L'Europe est en passe de vouloir réaliser une opération très contradictoire qui pourrait poser de nombreux problèmes à plusieurs niveaux. Vouloir préserver, voire renforcer la sécurité des données circulant sur Internet par le chiffrement et dans le même temps affaiblir cette garantie de confidentialité via une industrialisation du piratage par des entreprises spécialisées est parfaitement dichotomique et dangereux pour le spécialiste en sécurité informatique : "Le risque que des gouvernements par le biais de leurs forces de l'ordre disposent de moyens extrêment étendus pour écouter les échanges professionnels, personnels des citoyens, ouvre la porte à des abus en tout genre, que ce soit dans des régimes démocratiques ou un peu plus autoritaires.
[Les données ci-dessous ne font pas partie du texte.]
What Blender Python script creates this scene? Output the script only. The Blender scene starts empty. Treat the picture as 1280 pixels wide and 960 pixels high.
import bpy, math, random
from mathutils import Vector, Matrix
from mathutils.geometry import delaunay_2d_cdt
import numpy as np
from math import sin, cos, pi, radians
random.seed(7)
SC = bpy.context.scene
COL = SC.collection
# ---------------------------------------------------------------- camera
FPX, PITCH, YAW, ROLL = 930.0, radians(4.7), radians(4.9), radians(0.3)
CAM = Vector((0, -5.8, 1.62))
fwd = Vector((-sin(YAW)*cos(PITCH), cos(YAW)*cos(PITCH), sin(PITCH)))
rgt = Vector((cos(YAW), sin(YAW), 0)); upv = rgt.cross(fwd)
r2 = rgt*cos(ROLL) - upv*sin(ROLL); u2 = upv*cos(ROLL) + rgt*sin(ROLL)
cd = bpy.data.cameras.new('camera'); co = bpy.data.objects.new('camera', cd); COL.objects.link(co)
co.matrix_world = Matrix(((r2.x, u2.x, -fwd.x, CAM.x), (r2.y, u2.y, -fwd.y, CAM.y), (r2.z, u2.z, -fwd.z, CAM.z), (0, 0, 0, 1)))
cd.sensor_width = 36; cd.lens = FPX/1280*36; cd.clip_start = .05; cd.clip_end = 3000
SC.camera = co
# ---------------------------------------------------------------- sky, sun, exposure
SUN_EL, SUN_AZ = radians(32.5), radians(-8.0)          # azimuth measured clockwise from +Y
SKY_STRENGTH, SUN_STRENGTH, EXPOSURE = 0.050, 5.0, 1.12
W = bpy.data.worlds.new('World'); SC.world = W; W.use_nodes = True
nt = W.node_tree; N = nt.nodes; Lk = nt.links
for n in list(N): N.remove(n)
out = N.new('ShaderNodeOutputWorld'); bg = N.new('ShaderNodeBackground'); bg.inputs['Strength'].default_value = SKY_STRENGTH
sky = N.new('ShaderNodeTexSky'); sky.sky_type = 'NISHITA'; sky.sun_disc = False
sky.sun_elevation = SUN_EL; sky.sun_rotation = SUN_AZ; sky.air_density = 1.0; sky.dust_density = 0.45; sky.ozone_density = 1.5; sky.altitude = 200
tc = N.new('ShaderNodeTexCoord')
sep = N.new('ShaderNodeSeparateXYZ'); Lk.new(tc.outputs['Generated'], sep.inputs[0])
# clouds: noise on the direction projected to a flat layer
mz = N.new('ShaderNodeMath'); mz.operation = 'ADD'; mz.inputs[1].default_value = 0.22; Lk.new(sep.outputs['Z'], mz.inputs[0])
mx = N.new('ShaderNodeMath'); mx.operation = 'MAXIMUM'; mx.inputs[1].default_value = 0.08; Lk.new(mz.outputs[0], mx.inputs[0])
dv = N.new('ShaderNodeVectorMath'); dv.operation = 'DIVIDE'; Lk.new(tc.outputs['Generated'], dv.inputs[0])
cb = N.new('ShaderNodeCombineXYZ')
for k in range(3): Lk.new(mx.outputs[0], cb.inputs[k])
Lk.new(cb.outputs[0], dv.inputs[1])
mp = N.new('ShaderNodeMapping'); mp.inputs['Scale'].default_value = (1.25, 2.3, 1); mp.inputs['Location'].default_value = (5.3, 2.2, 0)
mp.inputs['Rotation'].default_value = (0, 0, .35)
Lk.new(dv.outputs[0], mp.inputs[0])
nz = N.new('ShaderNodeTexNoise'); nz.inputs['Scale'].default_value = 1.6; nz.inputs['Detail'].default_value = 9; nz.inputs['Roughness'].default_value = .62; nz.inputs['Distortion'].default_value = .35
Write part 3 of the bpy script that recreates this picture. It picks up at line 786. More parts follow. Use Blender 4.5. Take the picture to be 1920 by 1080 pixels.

Il y a un  risque sur les libertés individuelles, et pas seulement pour les professions protégées, cela touche tout un chacun, comme les activistes, syndicalistes, lanceurs d'alerte, etc. Mais il y a aussi un risque auquel on pense moins facilement qui est celui de la relation de confiance qui pèse sur les fournisseurs de service et leurs utilisateurs. Le fait de contourner facilement le chiffrement en impliquant des opérateurs privés avec les forces de police risque de briser la confiance les utilisateurs envers ces opérateurs et de les inciter à se tourner vers d'autres services, qui seront paradoxalement moins sécurisés."


La lutte contre la cybercriminalité en Europe, en passant par le contournement de la sécurité obtenue par le chiffrement semble glisser vers la surveillance légale des communications, avec un biais que Jef Mathiot souligne en conclusion : "Le chiffrement est souvent présenté comme quelque chose de tourné vers l'individu, or la confidentialité des échanges c'est aussi et surtout pouvoir choisir avec qui je vais pouvoir discuter et de quel sujet, c'est de ce point de vue là avant tout une liberté collective. Le chiffrement est un lien collectif, pas un bien individuel et égoïste comme certains de ses  détracteurs le présentent."